■ **PROBLEM TO WORK ON**: The listing beneath should be written out in full, exactly as shown.

■ **SUPPLIED INFORMATION**:
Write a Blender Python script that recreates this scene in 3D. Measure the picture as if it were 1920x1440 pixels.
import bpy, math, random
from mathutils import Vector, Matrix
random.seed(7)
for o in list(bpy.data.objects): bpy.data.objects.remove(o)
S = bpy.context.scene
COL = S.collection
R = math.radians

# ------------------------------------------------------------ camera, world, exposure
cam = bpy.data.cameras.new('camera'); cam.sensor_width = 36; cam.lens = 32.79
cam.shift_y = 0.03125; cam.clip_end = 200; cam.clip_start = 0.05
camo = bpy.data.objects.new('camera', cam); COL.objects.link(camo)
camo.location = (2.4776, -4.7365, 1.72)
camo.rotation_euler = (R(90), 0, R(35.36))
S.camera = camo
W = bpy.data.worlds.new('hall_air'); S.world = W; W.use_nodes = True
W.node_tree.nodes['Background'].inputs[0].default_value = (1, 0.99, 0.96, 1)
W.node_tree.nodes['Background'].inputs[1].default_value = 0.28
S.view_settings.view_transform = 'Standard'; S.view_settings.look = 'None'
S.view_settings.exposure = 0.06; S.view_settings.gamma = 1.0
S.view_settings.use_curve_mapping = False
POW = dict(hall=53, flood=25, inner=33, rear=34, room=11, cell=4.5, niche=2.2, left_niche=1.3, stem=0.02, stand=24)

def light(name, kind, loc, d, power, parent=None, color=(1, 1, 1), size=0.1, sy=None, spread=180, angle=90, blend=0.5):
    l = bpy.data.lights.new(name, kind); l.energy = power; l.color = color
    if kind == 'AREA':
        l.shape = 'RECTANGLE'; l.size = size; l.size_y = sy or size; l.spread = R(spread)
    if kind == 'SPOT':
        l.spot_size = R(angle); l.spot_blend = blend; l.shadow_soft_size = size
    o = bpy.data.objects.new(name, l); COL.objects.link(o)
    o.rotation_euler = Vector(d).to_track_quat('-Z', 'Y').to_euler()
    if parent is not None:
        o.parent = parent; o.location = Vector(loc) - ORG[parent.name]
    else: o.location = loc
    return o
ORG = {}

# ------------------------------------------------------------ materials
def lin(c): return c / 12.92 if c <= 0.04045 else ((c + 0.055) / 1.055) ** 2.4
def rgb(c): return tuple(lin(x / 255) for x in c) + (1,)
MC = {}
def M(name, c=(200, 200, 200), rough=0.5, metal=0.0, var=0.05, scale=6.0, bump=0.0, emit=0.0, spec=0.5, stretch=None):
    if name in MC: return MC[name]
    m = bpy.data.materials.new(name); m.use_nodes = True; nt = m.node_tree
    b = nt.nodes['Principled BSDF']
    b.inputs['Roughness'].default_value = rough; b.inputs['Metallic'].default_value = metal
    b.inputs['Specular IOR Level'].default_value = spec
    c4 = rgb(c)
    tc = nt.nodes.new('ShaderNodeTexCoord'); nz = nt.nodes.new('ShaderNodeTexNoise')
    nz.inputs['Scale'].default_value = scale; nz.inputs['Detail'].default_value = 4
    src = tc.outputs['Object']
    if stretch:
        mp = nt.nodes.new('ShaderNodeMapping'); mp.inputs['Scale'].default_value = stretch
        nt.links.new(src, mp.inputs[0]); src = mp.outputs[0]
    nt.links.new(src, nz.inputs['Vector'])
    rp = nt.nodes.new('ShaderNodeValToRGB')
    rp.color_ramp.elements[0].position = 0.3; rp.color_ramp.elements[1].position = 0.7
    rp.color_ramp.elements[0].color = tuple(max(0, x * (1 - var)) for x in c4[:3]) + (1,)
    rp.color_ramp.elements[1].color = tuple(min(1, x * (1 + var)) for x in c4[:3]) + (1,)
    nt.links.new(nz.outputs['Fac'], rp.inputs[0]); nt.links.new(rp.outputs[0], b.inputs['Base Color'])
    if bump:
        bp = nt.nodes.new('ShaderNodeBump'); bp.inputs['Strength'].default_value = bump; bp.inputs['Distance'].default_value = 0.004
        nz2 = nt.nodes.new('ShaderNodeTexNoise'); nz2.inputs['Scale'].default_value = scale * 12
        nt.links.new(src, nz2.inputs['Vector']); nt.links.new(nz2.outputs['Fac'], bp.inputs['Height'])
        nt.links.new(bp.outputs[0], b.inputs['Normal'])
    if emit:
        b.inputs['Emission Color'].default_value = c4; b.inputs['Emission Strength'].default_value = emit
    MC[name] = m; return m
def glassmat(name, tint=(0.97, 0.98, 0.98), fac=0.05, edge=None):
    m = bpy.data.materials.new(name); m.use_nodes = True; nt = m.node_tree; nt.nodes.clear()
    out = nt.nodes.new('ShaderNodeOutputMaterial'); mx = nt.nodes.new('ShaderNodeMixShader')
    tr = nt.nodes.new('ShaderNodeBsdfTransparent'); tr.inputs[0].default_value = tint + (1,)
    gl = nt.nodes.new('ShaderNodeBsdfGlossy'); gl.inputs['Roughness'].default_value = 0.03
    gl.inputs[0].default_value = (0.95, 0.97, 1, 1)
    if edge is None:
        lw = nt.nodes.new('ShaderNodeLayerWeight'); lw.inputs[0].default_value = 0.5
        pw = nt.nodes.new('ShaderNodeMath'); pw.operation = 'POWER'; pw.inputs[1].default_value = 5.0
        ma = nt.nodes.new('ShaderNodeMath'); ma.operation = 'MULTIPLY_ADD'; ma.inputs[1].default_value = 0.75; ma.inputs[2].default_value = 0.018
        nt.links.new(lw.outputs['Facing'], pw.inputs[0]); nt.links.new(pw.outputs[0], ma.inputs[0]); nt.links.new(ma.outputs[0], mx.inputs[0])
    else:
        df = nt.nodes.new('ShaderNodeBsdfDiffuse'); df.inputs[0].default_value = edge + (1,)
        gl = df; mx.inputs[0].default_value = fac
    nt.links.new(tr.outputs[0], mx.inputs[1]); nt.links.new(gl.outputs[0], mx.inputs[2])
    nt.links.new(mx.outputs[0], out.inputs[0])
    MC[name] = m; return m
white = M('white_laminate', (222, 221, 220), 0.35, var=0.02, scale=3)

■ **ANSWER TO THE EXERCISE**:
Write a Blender Python script that recreates this scene in 3D. Measure the picture as if it were 1920x1440 pixels.
import bpy, math, random
from mathutils import Vector, Matrix
random.seed(7)
for o in list(bpy.data.objects): bpy.data.objects.remove(o)
S = bpy.context.scene
COL = S.collection
R = math.radians

# ------------------------------------------------------------ camera, world, exposure
cam = bpy.data.cameras.new('camera'); cam.sensor_width = 36; cam.lens = 32.79
cam.shift_y = 0.03125; cam.clip_end = 200; cam.clip_start = 0.05
camo = bpy.data.objects.new('camera', cam); COL.objects.link(camo)
camo.location = (2.4776, -4.7365, 1.72)
camo.rotation_euler = (R(90), 0, R(35.36))
S.camera = camo
W = bpy.data.worlds.new('hall_air'); S.world = W; W.use_nodes = True
W.node_tree.nodes['Background'].inputs[0].default_value = (1, 0.99, 0.96, 1)
W.node_tree.nodes['Background'].inputs[1].default_value = 0.28
S.view_settings.view_transform = 'Standard'; S.view_settings.look = 'None'
S.view_settings.exposure = 0.06; S.view_settings.gamma = 1.0
S.view_settings.use_curve_mapping = False
POW = dict(hall=53, flood=25, inner=33, rear=34, room=11, cell=4.5, niche=2.2, left_niche=1.3, stem=0.02, stand=24)

def light(name, kind, loc, d, power, parent=None, color=(1, 1, 1), size=0.1, sy=None, spread=180, angle=90, blend=0.5):
    l = bpy.data.lights.new(name, kind); l.energy = power; l.color = color
    if kind == 'AREA':
        l.shape = 'RECTANGLE'; l.size = size; l.size_y = sy or size; l.spread = R(spread)
    if kind == 'SPOT':
        l.spot_size = R(angle); l.spot_blend = blend; l.shadow_soft_size = size
    o = bpy.data.objects.new(name, l); COL.objects.link(o)
    o.rotation_euler = Vector(d).to_track_quat('-Z', 'Y').to_euler()
    if parent is not None:
        o.parent = parent; o.location = Vector(loc) - ORG[parent.name]
    else: o.location = loc
    return o
ORG = {}

# ------------------------------------------------------------ materials
def lin(c): return c / 12.92 if c <= 0.04045 else ((c + 0.055) / 1.055) ** 2.4
def rgb(c): return tuple(lin(x / 255) for x in c) + (1,)
MC = {}
def M(name, c=(200, 200, 200), rough=0.5, metal=0.0, var=0.05, scale=6.0, bump=0.0, emit=0.0, spec=0.5, stretch=None):
    if name in MC: return MC[name]
    m = bpy.data.materials.new(name); m.use_nodes = True; nt = m.node_tree
    b = nt.nodes['Principled BSDF']
    b.inputs['Roughness'].default_value = rough; b.inputs['Metallic'].default_value = metal
    b.inputs['Specular IOR Level'].default_value = spec
    c4 = rgb(c)
    tc = nt.nodes.new('ShaderNodeTexCoord'); nz = nt.nodes.new('ShaderNodeTexNoise')
    nz.inputs['Scale'].default_value = scale; nz.inputs['Detail'].default_value = 4
    src = tc.outputs['Object']
    if stretch:
        mp = nt.nodes.new('ShaderNodeMapping'); mp.inputs['Scale'].default_value = stretch
        nt.links.new(src, mp.inputs[0]); src = mp.outputs[0]
    nt.links.new(src, nz.inputs['Vector'])
    rp = nt.nodes.new('ShaderNodeValToRGB')
    rp.color_ramp.elements[0].position = 0.3; rp.color_ramp.elements[1].position = 0.7
    rp.color_ramp.elements[0].color = tuple(max(0, x * (1 - var)) for x in c4[:3]) + (1,)
    rp.color_ramp.elements[1].color = tuple(min(1, x * (1 + var)) for x in c4[:3]) + (1,)
    nt.links.new(nz.outputs['Fac'], rp.inputs[0]); nt.links.new(rp.outputs[0], b.inputs['Base Color'])
    if bump:
        bp = nt.nodes.new('ShaderNodeBump'); bp.inputs['Strength'].default_value = bump; bp.inputs['Distance'].default_value = 0.004
        nz2 = nt.nodes.new('ShaderNodeTexNoise'); nz2.inputs['Scale'].default_value = scale * 12
        nt.links.new(src, nz2.inputs['Vector']); nt.links.new(nz2.outputs['Fac'], bp.inputs['Height'])
        nt.links.new(bp.outputs[0], b.inputs['Normal'])
    if emit:
        b.inputs['Emission Color'].default_value = c4; b.inputs['Emission Strength'].default_value = emit
    MC[name] = m; return m
def glassmat(name, tint=(0.97, 0.98, 0.98), fac=0.05, edge=None):
    m = bpy.data.materials.new(name); m.use_nodes = True; nt = m.node_tree; nt.nodes.clear()
    out = nt.nodes.new('ShaderNodeOutputMaterial'); mx = nt.nodes.new('ShaderNodeMixShader')
    tr = nt.nodes.new('ShaderNodeBsdfTransparent'); tr.inputs[0].default_value = tint + (1,)
    gl = nt.nodes.new('ShaderNodeBsdfGlossy'); gl.inputs['Roughness'].default_value = 0.03
    gl.inputs[0].default_value = (0.95, 0.97, 1, 1)
    if edge is None:
        lw = nt.nodes.new('ShaderNodeLayerWeight'); lw.inputs[0].default_value = 0.5
        pw = nt.nodes.new('ShaderNodeMath'); pw.operation = 'POWER'; pw.inputs[1].default_value = 5.0
        ma = nt.nodes.new('ShaderNodeMath'); ma.operation = 'MULTIPLY_ADD'; ma.inputs[1].default_value = 0.75; ma.inputs[2].default_value = 0.018
        nt.links.new(lw.outputs['Facing'], pw.inputs[0]); nt.links.new(pw.outputs[0], ma.inputs[0]); nt.links.new(ma.outputs[0], mx.inputs[0])
    else:
        df = nt.nodes.new('ShaderNodeBsdfDiffuse'); df.inputs[0].default_value = edge + (1,)
        gl = df; mx.inputs[0].default_value = fac
    nt.links.new(tr.outputs[0], mx.inputs[1]); nt.links.new(gl.outputs[0], mx.inputs[2])
    nt.links.new(mx.outputs[0], out.inputs[0])
    MC[name] = m; return m
white = M('white_laminate', (222, 221, 220), 0.35, var=0.02, scale=3)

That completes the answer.